(PROBLEM DETAILS): Copy out all the lines exactly. Omit pictures.

◆ ◆ ◆ ◆

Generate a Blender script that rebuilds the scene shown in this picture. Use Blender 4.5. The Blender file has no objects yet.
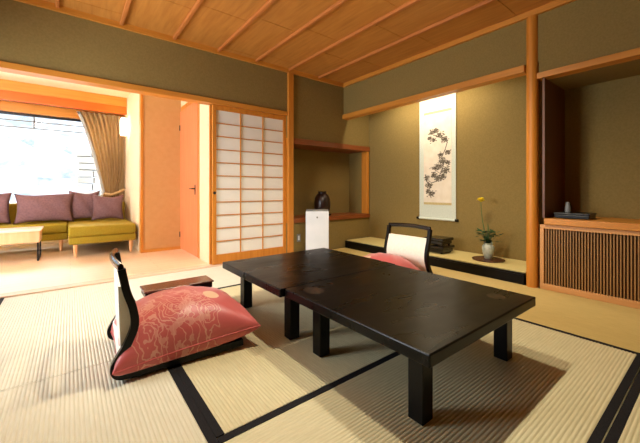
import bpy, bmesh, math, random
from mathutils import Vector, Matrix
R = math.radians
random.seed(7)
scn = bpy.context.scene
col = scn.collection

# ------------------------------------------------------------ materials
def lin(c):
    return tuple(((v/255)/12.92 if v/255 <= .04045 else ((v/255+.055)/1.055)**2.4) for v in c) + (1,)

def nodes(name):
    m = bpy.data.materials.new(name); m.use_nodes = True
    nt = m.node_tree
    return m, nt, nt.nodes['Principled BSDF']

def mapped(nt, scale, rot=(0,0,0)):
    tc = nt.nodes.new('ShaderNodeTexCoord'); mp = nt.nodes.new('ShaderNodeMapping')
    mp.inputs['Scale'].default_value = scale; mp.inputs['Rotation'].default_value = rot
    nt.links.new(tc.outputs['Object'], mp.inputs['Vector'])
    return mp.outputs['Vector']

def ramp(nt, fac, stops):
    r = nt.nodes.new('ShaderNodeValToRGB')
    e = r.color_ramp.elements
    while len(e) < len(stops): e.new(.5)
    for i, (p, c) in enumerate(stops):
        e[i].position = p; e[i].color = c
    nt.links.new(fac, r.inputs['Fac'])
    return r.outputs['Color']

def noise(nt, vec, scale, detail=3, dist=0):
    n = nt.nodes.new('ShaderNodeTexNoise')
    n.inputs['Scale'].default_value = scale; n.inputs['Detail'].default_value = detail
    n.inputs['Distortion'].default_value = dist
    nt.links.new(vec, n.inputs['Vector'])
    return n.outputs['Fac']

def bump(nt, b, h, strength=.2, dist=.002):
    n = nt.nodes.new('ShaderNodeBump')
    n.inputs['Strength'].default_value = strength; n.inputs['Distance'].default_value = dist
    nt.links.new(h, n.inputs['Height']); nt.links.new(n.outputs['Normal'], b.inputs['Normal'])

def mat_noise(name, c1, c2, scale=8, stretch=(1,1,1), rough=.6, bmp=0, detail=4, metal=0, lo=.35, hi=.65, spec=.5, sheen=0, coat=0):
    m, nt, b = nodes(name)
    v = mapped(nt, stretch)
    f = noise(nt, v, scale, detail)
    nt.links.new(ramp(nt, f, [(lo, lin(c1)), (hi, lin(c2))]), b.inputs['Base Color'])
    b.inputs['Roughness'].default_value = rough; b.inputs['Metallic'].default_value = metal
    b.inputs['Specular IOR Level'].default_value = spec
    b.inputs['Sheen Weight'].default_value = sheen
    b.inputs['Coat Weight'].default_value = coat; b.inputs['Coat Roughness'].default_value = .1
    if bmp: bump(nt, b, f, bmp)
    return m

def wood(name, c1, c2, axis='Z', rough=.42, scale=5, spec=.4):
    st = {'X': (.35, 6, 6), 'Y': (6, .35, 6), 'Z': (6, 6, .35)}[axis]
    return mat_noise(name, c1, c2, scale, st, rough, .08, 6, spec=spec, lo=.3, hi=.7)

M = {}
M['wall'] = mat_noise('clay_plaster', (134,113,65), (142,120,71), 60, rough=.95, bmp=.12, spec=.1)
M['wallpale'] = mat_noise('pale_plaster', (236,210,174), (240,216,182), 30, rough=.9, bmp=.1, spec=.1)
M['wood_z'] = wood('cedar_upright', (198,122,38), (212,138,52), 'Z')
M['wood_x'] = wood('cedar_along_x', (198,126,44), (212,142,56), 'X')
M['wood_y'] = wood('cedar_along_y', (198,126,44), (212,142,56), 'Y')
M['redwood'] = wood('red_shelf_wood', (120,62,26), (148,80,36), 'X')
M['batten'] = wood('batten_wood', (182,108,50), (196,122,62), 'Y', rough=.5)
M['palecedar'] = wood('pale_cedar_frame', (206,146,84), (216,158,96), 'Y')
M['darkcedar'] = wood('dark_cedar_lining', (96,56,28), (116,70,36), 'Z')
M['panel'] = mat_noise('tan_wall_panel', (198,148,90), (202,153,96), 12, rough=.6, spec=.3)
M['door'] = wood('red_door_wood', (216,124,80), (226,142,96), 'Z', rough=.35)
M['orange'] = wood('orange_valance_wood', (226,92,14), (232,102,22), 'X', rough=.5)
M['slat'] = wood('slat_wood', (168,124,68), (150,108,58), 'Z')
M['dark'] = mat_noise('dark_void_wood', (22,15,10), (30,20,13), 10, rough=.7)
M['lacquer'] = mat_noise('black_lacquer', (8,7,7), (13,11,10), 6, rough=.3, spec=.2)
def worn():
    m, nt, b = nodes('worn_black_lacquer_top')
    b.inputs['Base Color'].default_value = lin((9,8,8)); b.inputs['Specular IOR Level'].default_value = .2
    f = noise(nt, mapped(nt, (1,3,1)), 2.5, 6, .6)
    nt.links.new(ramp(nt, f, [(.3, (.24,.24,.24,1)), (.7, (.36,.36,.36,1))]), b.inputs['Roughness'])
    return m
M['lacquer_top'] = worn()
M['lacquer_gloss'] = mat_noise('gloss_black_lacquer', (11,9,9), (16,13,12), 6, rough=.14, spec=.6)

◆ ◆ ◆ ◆

(ANSWER TO THIS EXERCISE):
Generate a Blender script that rebuilds the scene shown in this picture. Use Blender 4.5. The Blender file has no objects yet.
import bpy, bmesh, math, random
from mathutils import Vector, Matrix
R = math.radians
random.seed(7)
scn = bpy.context.scene
col = scn.collection

# ------------------------------------------------------------ materials
def lin(c):
    return tuple(((v/255)/12.92 if v/255 <= .04045 else ((v/255+.055)/1.055)**2.4) for v in c) + (1,)

def nodes(name):
    m = bpy.data.materials.new(name); m.use_nodes = True
    nt = m.node_tree
    return m, nt, nt.nodes['Principled BSDF']

def mapped(nt, scale, rot=(0,0,0)):
    tc = nt.nodes.new('ShaderNodeTexCoord'); mp = nt.nodes.new('ShaderNodeMapping')
    mp.inputs['Scale'].default_value = scale; mp.inputs['Rotation'].default_value = rot
    nt.links.new(tc.outputs['Object'], mp.inputs['Vector'])
    return mp.outputs['Vector']

def ramp(nt, fac, stops):
    r = nt.nodes.new('ShaderNodeValToRGB')
    e = r.color_ramp.elements
    while len(e) < len(stops): e.new(.5)
    for i, (p, c) in enumerate(stops):
        e[i].position = p; e[i].color = c
    nt.links.new(fac, r.inputs['Fac'])
    return r.outputs['Color']

def noise(nt, vec, scale, detail=3, dist=0):
    n = nt.nodes.new('ShaderNodeTexNoise')
    n.inputs['Scale'].default_value = scale; n.inputs['Detail'].default_value = detail
    n.inputs['Distortion'].default_value = dist
    nt.links.new(vec, n.inputs['Vector'])
    return n.outputs['Fac']

def bump(nt, b, h, strength=.2, dist=.002):
    n = nt.nodes.new('ShaderNodeBump')
    n.inputs['Strength'].default_value = strength; n.inputs['Distance'].default_value = dist
    nt.links.new(h, n.inputs['Height']); nt.links.new(n.outputs['Normal'], b.inputs['Normal'])

def mat_noise(name, c1, c2, scale=8, stretch=(1,1,1), rough=.6, bmp=0, detail=4, metal=0, lo=.35, hi=.65, spec=.5, sheen=0, coat=0):
    m, nt, b = nodes(name)
    v = mapped(nt, stretch)
    f = noise(nt, v, scale, detail)
    nt.links.new(ramp(nt, f, [(lo, lin(c1)), (hi, lin(c2))]), b.inputs['Base Color'])
    b.inputs['Roughness'].default_value = rough; b.inputs['Metallic'].default_value = metal
    b.inputs['Specular IOR Level'].default_value = spec
    b.inputs['Sheen Weight'].default_value = sheen
    b.inputs['Coat Weight'].default_value = coat; b.inputs['Coat Roughness'].default_value = .1
    if bmp: bump(nt, b, f, bmp)
    return m

def wood(name, c1, c2, axis='Z', rough=.42, scale=5, spec=.4):
    st = {'X': (.35, 6, 6), 'Y': (6, .35, 6), 'Z': (6, 6, .35)}[axis]
    return mat_noise(name, c1, c2, scale, st, rough, .08, 6, spec=spec, lo=.3, hi=.7)

M = {}
M['wall'] = mat_noise('clay_plaster', (134,113,65), (142,120,71), 60, rough=.95, bmp=.12, spec=.1)
M['wallpale'] = mat_noise('pale_plaster', (236,210,174), (240,216,182), 30, rough=.9, bmp=.1, spec=.1)
M['wood_z'] = wood('cedar_upright', (198,122,38), (212,138,52), 'Z')
M['wood_x'] = wood('cedar_along_x', (198,126,44), (212,142,56), 'X')
M['wood_y'] = wood('cedar_along_y', (198,126,44), (212,142,56), 'Y')
M['redwood'] = wood('red_shelf_wood', (120,62,26), (148,80,36), 'X')
M['batten'] = wood('batten_wood', (182,108,50), (196,122,62), 'Y', rough=.5)
M['palecedar'] = wood('pale_cedar_frame', (206,146,84), (216,158,96), 'Y')
M['darkcedar'] = wood('dark_cedar_lining', (96,56,28), (116,70,36), 'Z')
M['panel'] = mat_noise('tan_wall_panel', (198,148,90), (202,153,96), 12, rough=.6, spec=.3)
M['door'] = wood('red_door_wood', (216,124,80), (226,142,96), 'Z', rough=.35)
M['orange'] = wood('orange_valance_wood', (226,92,14), (232,102,22), 'X', rough=.5)
M['slat'] = wood('slat_wood', (168,124,68), (150,108,58), 'Z')
M['dark'] = mat_noise('dark_void_wood', (22,15,10), (30,20,13), 10, rough=.7)
M['lacquer'] = mat_noise('black_lacquer', (8,7,7), (13,11,10), 6, rough=.3, spec=.2)
def worn():
    m, nt, b = nodes('worn_black_lacquer_top')
    b.inputs['Base Color'].default_value = lin((9,8,8)); b.inputs['Specular IOR Level'].default_value = .2
    f = noise(nt, mapped(nt, (1,3,1)), 2.5, 6, .6)
    nt.links.new(ramp(nt, f, [(.3, (.24,.24,.24,1)), (.7, (.36,.36,.36,1))]), b.inputs['Roughness'])
    return m
M['lacquer_top'] = worn()
M['lacquer_gloss'] = mat_noise('gloss_black_lacquer', (11,9,9), (16,13,12), 6, rough=.14, spec=.6)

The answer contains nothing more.